I’m thinking about the Sony Cyber‑Shot RX10 IV which you recommend for those looking for a bridge camera for safari. I have an older Nikon SLR with some heavy lenses but want something lighter for an upcoming trip that will include time in Ethiopia and Kenya.
Just wondering your thoughts on going from a digital SLR to a bridge camera? Any tips for using a bridge camera for safari and wildlife shooting?
Thanks in advance
Laurence Norah says
Hi Gary,
It’s my pleasure, thank you for your kind words.
So there are a few things to just keep in mind coming from a digital SLR to a bridge camera.
First, the sensor size is obviously a lot smaller. Compared to an APS-C sensor it’s about a third the area, and compared to a full frame sensor it’s about a seventh the area. That means that all else being equal, low light performance is going to be a bit reduced. For most safari scenarios this shouldn’t be a big issue as there’s normally plenty of light, but at dusk and dawn you will want to pay close attention to shutter speed and ISO to ensure you get results you are happy with.
If you are used to using longer lenses then you will likely already be used to using higher shutter speeds, but I did want to just point out that at the 600mm equivalent zoom you will want to be using faster shutter speeds to compensate for the long zoom if hand holding. The RX10 does have an Auto ISO feature which offer auto shutter speed adjustment which is linked to focal length when shooting in aperture priority, which can help ensure you get sharp images without having to think about it too much.

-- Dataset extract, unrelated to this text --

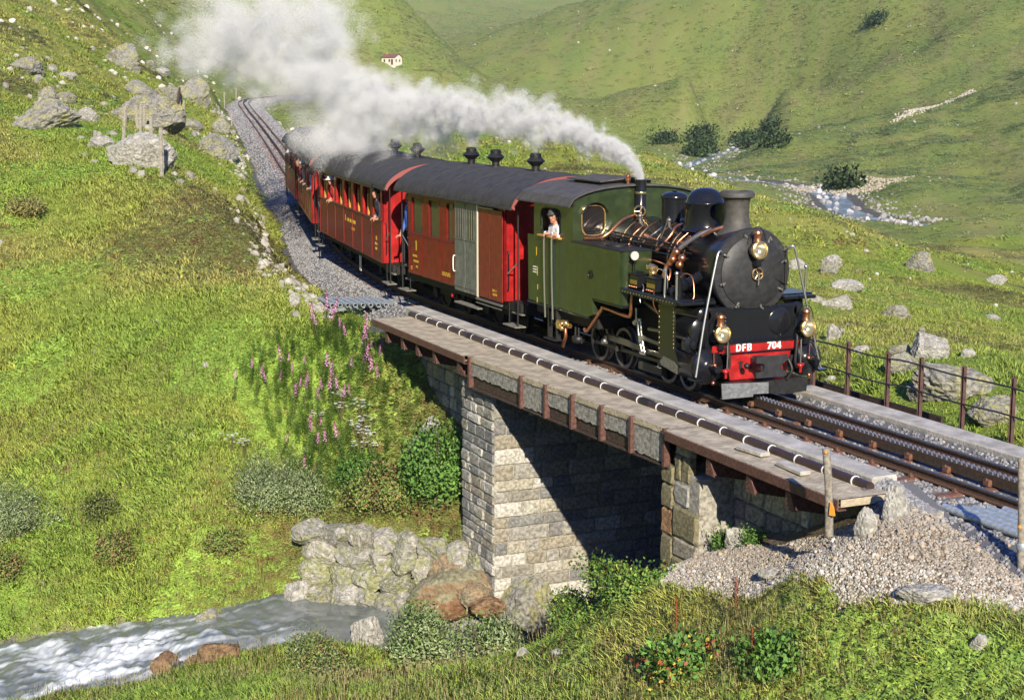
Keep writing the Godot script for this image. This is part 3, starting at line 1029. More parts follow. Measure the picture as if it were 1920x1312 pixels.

I’d recommend shooting in RAW if you don’t already, so you get more latitude over your processing. If you use higher ISO numbers, you might also consider a dedicated noise reduction tool for cleaning those up.
Overall the switch should not be too hard to deal with. The RX10 is a lovely camera and the autofocus in particular is excellent. I would recommend practicing with it on local wildlife so you see how it works, and also to learn how to override it if necessary for those edge cases where it picks the wrong subject.
Let me know if you have any more questions, I’m happy to help. Also, have an amazing trip!